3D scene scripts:
^^^^^^^^

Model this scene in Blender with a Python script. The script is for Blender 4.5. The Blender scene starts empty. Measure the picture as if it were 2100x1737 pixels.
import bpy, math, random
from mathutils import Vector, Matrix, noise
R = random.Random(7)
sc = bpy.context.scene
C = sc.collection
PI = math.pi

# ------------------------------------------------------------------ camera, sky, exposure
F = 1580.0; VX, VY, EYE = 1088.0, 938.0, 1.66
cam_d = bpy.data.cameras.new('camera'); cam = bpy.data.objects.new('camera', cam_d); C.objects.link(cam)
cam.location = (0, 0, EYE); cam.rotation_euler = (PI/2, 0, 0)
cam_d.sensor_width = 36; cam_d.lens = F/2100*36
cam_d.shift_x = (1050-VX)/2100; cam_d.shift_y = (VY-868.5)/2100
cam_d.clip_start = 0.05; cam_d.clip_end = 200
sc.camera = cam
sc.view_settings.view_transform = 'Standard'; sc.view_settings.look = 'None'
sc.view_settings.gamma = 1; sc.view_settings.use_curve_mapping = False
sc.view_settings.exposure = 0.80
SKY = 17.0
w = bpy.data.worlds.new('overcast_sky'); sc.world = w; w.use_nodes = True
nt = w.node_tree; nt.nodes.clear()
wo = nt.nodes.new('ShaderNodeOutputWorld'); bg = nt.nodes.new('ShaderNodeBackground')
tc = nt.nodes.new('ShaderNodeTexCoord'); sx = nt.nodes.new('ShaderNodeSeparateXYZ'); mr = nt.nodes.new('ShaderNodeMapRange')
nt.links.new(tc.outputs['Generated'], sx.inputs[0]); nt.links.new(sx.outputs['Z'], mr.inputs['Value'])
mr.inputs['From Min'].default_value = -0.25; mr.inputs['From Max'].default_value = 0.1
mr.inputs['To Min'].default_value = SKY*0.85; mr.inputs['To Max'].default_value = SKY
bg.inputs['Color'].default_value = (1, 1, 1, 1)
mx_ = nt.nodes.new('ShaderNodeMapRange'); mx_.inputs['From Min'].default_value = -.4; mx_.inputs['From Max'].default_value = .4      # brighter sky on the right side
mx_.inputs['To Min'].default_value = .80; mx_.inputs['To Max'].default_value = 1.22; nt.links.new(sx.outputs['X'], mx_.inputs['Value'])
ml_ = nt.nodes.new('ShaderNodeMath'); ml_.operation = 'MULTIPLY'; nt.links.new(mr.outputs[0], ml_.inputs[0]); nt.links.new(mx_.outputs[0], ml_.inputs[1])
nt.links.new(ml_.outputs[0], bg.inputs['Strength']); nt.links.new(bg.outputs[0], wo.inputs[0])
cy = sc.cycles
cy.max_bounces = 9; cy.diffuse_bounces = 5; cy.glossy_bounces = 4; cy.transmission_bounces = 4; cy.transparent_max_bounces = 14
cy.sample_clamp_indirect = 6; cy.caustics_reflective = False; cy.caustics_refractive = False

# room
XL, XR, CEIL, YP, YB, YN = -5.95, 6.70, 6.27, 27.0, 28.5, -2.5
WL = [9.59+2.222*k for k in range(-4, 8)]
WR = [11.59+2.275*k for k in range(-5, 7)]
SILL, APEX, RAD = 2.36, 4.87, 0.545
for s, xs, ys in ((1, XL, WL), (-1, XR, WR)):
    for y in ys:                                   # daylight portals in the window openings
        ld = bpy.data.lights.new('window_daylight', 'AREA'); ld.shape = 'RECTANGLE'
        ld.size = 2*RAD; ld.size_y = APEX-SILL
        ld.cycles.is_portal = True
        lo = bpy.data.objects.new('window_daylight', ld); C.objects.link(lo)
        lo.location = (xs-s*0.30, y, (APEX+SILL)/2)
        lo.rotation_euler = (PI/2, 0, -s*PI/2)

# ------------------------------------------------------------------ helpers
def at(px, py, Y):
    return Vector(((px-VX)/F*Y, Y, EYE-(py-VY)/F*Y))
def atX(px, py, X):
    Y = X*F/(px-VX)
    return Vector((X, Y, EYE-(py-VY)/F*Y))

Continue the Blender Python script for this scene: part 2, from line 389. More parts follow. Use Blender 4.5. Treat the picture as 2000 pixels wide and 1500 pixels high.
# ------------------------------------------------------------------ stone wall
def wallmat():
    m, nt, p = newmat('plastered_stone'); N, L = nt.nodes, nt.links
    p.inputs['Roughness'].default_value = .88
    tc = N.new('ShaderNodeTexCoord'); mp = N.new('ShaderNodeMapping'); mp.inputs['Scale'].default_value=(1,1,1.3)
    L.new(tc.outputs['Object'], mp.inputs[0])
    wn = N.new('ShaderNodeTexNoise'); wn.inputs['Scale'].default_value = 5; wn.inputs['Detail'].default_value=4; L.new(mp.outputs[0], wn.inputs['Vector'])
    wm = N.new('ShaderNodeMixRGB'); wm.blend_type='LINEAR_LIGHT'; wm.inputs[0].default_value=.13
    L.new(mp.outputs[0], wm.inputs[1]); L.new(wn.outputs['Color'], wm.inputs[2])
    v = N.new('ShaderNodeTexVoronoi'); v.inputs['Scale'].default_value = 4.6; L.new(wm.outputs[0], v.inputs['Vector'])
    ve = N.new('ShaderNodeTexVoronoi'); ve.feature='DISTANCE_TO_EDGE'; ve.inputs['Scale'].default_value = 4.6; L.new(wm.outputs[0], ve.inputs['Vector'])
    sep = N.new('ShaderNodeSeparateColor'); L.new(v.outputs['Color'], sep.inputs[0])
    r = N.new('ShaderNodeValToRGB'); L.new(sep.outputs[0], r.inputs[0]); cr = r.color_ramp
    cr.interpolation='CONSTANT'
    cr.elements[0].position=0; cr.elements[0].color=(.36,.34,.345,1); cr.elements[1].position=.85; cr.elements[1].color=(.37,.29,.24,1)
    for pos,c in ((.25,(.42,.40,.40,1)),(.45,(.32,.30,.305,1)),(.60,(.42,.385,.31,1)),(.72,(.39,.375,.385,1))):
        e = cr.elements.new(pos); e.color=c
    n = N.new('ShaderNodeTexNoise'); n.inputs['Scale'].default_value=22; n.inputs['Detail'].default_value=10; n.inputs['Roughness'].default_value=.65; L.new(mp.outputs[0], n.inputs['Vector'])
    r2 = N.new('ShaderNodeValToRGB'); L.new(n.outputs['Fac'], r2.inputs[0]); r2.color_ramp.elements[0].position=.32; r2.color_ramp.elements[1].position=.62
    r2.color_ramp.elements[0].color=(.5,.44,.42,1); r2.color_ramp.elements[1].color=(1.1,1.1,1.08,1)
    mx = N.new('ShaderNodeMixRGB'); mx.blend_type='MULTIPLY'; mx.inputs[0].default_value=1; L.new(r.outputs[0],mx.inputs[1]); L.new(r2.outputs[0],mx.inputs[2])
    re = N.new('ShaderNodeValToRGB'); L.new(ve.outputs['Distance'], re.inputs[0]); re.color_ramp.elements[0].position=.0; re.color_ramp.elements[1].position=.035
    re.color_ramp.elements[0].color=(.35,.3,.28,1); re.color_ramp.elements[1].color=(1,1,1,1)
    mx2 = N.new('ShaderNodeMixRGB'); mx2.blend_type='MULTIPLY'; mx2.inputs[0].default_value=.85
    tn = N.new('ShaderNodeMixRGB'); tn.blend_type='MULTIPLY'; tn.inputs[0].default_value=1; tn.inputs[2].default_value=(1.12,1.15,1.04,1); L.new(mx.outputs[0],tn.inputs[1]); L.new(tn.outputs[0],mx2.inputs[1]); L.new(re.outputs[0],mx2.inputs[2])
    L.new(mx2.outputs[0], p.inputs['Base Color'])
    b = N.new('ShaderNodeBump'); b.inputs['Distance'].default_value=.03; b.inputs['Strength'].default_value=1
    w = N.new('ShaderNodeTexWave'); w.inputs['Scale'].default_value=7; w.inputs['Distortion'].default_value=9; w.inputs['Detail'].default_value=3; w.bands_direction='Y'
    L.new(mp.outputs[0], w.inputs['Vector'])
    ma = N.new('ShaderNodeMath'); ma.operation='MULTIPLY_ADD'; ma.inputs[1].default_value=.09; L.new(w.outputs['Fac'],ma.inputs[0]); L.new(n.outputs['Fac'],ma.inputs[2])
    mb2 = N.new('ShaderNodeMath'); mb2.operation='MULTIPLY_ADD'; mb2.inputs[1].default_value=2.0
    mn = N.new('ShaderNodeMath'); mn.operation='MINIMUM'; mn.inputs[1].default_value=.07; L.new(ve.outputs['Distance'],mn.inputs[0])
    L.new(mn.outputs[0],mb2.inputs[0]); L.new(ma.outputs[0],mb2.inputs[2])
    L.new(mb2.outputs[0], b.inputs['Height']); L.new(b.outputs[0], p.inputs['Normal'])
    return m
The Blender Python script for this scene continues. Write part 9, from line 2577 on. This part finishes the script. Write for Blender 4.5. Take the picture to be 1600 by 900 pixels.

^^^^^^^^

# Task instructions
All lines from the beginning of the material above through the one with "PI = math.pi" need to be returned exactly; please return those and only those.

# Correct response
Model this scene in Blender with a Python script. The script is for Blender 4.5. The Blender scene starts empty. Measure the picture as if it were 2100x1737 pixels.
import bpy, math, random
from mathutils import Vector, Matrix, noise
R = random.Random(7)
sc = bpy.context.scene
C = sc.collection
PI = math.pi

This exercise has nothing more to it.